Corralling Rinehart would be a tough challenge for any company chairman, particularly as she stands to be the only putative director who will have any serious skin in the game around the Fairfax board table.
But putting a hard-nosed businesswoman into the box seat may do more to ensure the Fairfax Media empire's survival than this week's announcement that the company has sold another stake in a profitable asset to retire debt.
Fairfax now has just 51 per cent of Trade Me after raising A$160 million from flicking more shares to institutional investors on top of the 34 per cent it floated in last year's IPO.
The Age and the Sydney Morning Herald will go tabloid next March and 1900 employees will be cut.
Fairfax has long prided itself on its reputation for editorial independence and its journalistic quality.
But trophy mastheads such as the Sydney Morning Herald and the Age are shadows of their former selves.

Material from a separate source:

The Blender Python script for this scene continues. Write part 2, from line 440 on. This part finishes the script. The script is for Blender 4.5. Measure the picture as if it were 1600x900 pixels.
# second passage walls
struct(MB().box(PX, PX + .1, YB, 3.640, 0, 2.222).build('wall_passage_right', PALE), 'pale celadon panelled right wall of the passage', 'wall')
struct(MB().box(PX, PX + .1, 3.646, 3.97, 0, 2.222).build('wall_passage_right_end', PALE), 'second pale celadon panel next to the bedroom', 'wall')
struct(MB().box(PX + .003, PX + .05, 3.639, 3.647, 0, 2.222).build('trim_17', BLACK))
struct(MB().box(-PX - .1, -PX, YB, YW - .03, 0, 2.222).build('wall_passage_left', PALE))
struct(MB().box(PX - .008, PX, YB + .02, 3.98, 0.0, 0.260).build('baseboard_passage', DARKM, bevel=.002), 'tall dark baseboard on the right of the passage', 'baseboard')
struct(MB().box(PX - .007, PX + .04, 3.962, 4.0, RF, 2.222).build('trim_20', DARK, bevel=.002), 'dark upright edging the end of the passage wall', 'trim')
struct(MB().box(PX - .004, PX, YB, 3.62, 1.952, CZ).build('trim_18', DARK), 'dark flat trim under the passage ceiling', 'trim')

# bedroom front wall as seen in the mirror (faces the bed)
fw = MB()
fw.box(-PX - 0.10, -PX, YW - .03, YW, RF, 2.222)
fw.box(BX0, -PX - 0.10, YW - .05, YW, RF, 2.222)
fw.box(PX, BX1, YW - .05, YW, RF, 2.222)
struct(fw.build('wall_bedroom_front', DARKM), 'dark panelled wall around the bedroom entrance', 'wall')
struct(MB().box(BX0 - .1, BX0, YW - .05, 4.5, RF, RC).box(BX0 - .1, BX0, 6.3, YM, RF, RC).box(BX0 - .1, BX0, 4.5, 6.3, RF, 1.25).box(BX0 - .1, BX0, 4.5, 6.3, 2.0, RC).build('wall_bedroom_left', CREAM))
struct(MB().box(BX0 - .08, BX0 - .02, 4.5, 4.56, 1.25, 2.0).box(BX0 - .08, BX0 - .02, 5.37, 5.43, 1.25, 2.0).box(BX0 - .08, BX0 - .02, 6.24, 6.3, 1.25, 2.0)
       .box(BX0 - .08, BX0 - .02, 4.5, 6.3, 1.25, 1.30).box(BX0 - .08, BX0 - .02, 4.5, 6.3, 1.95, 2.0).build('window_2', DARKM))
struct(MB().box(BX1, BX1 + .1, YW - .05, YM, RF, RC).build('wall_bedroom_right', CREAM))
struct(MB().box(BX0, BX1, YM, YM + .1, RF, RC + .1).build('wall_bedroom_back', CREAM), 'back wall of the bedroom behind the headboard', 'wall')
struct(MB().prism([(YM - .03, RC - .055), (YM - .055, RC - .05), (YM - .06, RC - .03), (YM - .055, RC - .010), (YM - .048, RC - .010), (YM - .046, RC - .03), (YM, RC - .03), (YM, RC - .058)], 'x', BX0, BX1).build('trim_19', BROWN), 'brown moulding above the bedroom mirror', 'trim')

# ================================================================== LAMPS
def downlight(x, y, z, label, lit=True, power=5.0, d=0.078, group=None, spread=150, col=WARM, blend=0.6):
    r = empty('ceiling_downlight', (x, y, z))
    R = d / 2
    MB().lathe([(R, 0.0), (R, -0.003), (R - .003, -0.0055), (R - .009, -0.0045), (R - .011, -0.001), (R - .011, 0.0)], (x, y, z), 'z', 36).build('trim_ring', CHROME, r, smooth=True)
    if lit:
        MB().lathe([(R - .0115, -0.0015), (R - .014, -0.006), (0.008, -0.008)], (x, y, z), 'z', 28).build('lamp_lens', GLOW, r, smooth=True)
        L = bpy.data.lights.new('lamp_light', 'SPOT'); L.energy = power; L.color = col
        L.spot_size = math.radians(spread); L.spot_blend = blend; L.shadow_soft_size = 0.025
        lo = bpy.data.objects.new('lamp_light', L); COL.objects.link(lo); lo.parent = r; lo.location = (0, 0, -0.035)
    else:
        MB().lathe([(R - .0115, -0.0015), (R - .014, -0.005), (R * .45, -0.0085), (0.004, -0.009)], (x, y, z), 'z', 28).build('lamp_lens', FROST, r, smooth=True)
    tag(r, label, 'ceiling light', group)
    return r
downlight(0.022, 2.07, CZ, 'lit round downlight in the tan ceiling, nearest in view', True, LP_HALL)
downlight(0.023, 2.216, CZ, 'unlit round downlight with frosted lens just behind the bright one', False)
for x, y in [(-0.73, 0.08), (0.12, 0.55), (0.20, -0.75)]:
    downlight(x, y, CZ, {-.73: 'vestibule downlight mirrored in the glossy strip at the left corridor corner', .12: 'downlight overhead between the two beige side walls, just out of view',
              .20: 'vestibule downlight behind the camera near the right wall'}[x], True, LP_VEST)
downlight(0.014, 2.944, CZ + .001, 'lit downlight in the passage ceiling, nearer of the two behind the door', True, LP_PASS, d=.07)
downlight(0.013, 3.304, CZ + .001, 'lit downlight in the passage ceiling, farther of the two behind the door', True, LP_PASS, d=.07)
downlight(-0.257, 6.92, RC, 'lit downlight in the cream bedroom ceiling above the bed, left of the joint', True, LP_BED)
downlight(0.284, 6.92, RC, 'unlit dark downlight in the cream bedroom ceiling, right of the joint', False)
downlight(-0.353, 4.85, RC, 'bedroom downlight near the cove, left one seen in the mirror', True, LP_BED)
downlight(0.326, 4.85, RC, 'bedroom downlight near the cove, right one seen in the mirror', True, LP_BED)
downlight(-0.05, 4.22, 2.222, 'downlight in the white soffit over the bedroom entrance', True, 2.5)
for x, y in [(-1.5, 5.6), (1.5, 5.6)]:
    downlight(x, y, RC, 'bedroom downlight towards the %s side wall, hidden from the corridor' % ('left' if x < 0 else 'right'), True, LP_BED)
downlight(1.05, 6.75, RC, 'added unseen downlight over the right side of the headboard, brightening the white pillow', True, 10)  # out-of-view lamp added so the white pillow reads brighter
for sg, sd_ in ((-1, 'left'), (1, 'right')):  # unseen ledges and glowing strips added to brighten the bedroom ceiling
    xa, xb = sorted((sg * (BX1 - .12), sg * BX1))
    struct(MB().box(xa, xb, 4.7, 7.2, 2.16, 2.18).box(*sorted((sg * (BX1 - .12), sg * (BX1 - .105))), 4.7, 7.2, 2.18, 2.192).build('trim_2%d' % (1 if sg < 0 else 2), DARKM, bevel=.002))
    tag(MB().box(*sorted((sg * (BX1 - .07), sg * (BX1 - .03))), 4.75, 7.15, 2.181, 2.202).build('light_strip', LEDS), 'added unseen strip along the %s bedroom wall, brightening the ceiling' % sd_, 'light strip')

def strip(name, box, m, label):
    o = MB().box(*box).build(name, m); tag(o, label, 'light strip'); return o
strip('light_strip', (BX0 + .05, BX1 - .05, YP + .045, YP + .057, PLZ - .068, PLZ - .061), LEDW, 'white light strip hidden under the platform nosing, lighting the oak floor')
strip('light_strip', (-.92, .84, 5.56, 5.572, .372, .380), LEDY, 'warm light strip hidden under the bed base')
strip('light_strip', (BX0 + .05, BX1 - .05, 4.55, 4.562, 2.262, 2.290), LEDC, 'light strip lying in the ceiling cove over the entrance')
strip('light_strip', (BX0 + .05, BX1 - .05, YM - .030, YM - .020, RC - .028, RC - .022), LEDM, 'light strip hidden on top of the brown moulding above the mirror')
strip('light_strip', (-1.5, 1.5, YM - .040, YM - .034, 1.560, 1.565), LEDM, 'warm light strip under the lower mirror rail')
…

The cadres of well-paid special writers, foreign correspondents and top notch financial specialists have already been decimated as lacklustre management resorted to cutting costs as a survival strategy instead of rising to the digital challenge.
The current Fairfax board, like its predecessors, has stood by a protocol which says directors should not interfere in the group's editorial direction and has honoured the company "charter of independence".
This approach works when the company's ownership is widespread.
But when its very survival is at risk it is harder to sustain.
It is absurd to believe that any individual shareholder, particularly one that has now bought 18.67 per cent of a company which has been in sharp financial decline under years of corporate mismanagement, would not seek to exert strong influence.
Rinehart has already made it clear she wants a say in editorial direction and the selection of editors.
The company long ago lost its fabled "rivers of gold" - the classified advertising streams - to online competitors.
It has a lot of ground to make up in transforming its products for the digital age.
This is important if Fairfax is to successfully operate behind an internet firewall.
Paying customers will be hard to attract if content is pedestrian.
But the first priority must be to shore-up the company's balance sheet.
At the stroke of a pen, Rinehart could do this by injecting new capital so that even more debt can be retired and funds released to invest in its long overdue digital strategy.
The ultimate fate of Fairfax's trophy mastheads has still to play out.
CCZ Equities analyst Roger Colman, who last year predicted that both titles would physically cease to exist within the next decade, has had his views effectively confirmed by the current chief executive.
On this side of the Tasman, Fairfax NZ boss Allen Williams appears to believe that the New Zealand operations will not be affected by the company's strategic changes. But it is hard to see that situation persisting for long.
So is Rinehart the devil in drag as her opponents claim?
Media proprietors tend to be quixotic beasts. They will buy fights and underwrite big editorial legal campaigns because its "their money to burn" when corporate media chief executives shy away from risk.
Rupert Murdoch sustained the Australian through many years of losses and insisted that it stay focused on the national interest as well as quality journalism. Murdoch has not been afraid to make his influence felt as the Leveson inquiry has disclosed.
Rinehart will feel justified in pointing out that editorial independence has not resulted in a thriving future for the Fairfax Australian titles which have lost far too many of their paying customers.
But that is secondary to management's failure to move to digital platforms earlier.
A media patron could well emerge in New Zealand if APN's NZ assets are partially privatised (via a float).
Deutsche Bank is leading a strategic review of APN's NZ assets including the Herald.
Earlier this year, logistics empire founder Owen Glenn and entrepreneur Eric Watson were reported to be sniffing about the Herald.
It is understood the pair sought meetings with APN management.
Glenn is cashed up through the sale of his logistics empire. He is also seriously interested in New Zealand's future direction as evidenced by the articles he wrote for the Business Herald earlier this year.
But he is not the only cashed up Kiwi who is said to be interested in the assets.
In the past Sir Douglas Myers has privately expressed interest, but in recent years has said the window had passed.
Will a "media patron" emerge in New Zealand? It's too early to tell but can't be discounted.